Bien entendu, selon la langue, le problème du « croire » est différent ; même si « I believe » anglais peut être employé avec une nuance d'incertitude, il est bien différent du « I think, I guess ». En allemand, « Ich glaube » possède cette même nuance. Et dans le texte grec original du Concile de Nicée ? On lit grâce au site www.earlychurchtexts.com : Πιστεύομεν εἰς ἕνα Θεὸν Πατέρα παντοκράτορα », littéralement, « nous croyons en un seul Dieu Père tout-puissant ». Ah, mais ce n'est pas la même chose ! Il y a du nous, et non du je. On ne me l'avait pas dit, ou plutôt : je n'y étais pas encore allé voir ! En tout cas, le mot grec que l'on peut translittérer comme pistis, et dont est tiré le verbe traduit par croire, to believe, glauben, semble correspondre à quelque chose de solide, à la notion de confiance, de foi.
Qu'est-ce que cela peut faire ? Cela fait que je me comprends mieux, et me rassure sur la cohérence d'une œuvre que j'ai faite dans le doute, car je voulais raconter que dire « je crois » c'est toujours « douter », et sans le savoir, ce doute, je l'avais inscrit dans l’œuvre même. J'avais même mis le « nous » à la fin d'une pièce où, en latin puis en français, il n'y a que de l'individu qui croit. Tout cela, c'est dans l'oeuvre, à condition qu'on l'écoute à la lettre. Mais cela, ce n'est pas mon problème, même si je suis attaché à ce que l'on comprenne (d'où le double choix, dans l'oeuvre originale, de faire redire en français, sous forme interrogative, le texte latin, et dans la version « audio-divisuelle », comme j'aime dire, de mettre des sous-titres anglais).

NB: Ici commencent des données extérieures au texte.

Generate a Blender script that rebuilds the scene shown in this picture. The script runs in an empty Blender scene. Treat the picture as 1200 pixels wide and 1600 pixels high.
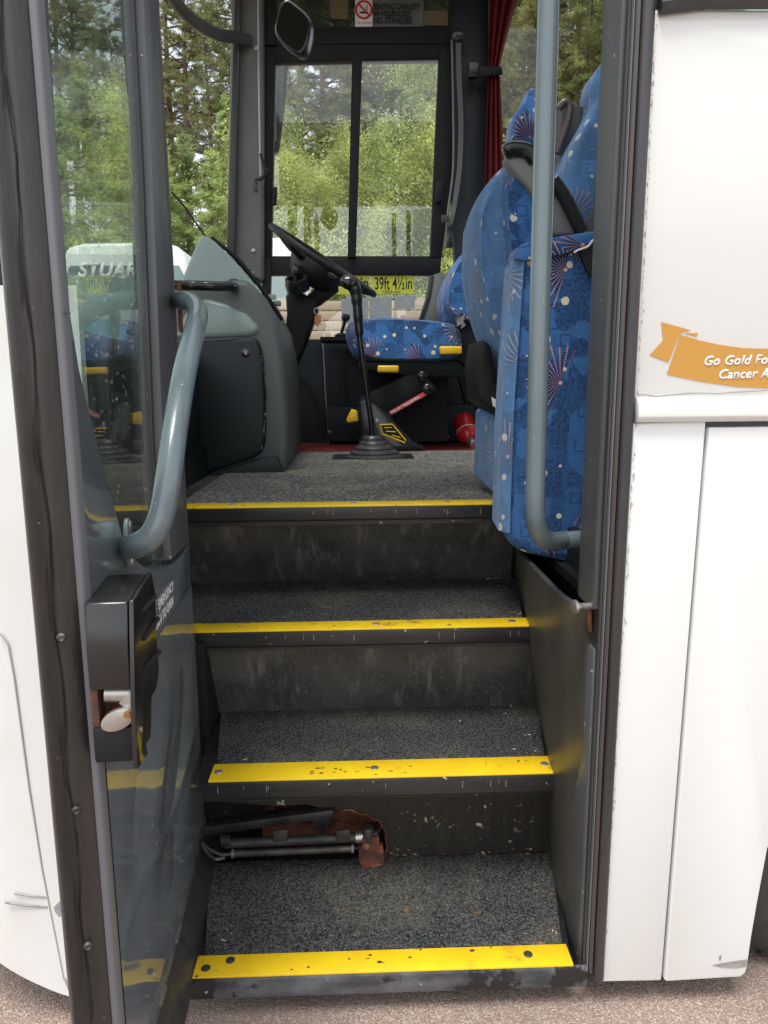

Faire un petit retour sur les mots que l'on emploie, ne pas les employer uniquement comme mantras, et, sans renoncer à ses engagements, leur demander ce qu'ils disent.... Pourquoi pas ? Depuis quelques années, même dans une langue comme le Français, qui paraît rétive aux néologismes, nous sommes bombardés de mots nouveaux, qui veulent réaménager notre compréhension du monde et de son histoire : anthropocène, éco-responsable, mégenrer (traduction de l'anglais « to misgender »), et il semble à certains que s'arrêter quelques minutes sur ces mots, y réfléchir, serait obligatoirement faire la guerre à ceux qui l'utilisent et réfuter les idées qu'ils défendent. Non, c'est juste réfléchir à ce qu'on dit – sans oublier que l'on ne peut dire sans passer par des « signifiants » (mot qui me laisse insatisfait, je préfère dire dans certains cas : « prêt à signifier », car, dans son couplage avec le mot « signifié », le participe « signifiant » implique un rapport actif/passif qui me semble discutable), donc passer par la loi du langage.
Les néologismes sont souvent utiles, créateurs, dynamisants, et le problème survient quand on les fige en marques, en emblèmes. C'est de cela que j'aimerais parler dans le prochain blog.
(J'ai vérifié sur Internet : le 10 juin 1992 était bien un mercredi).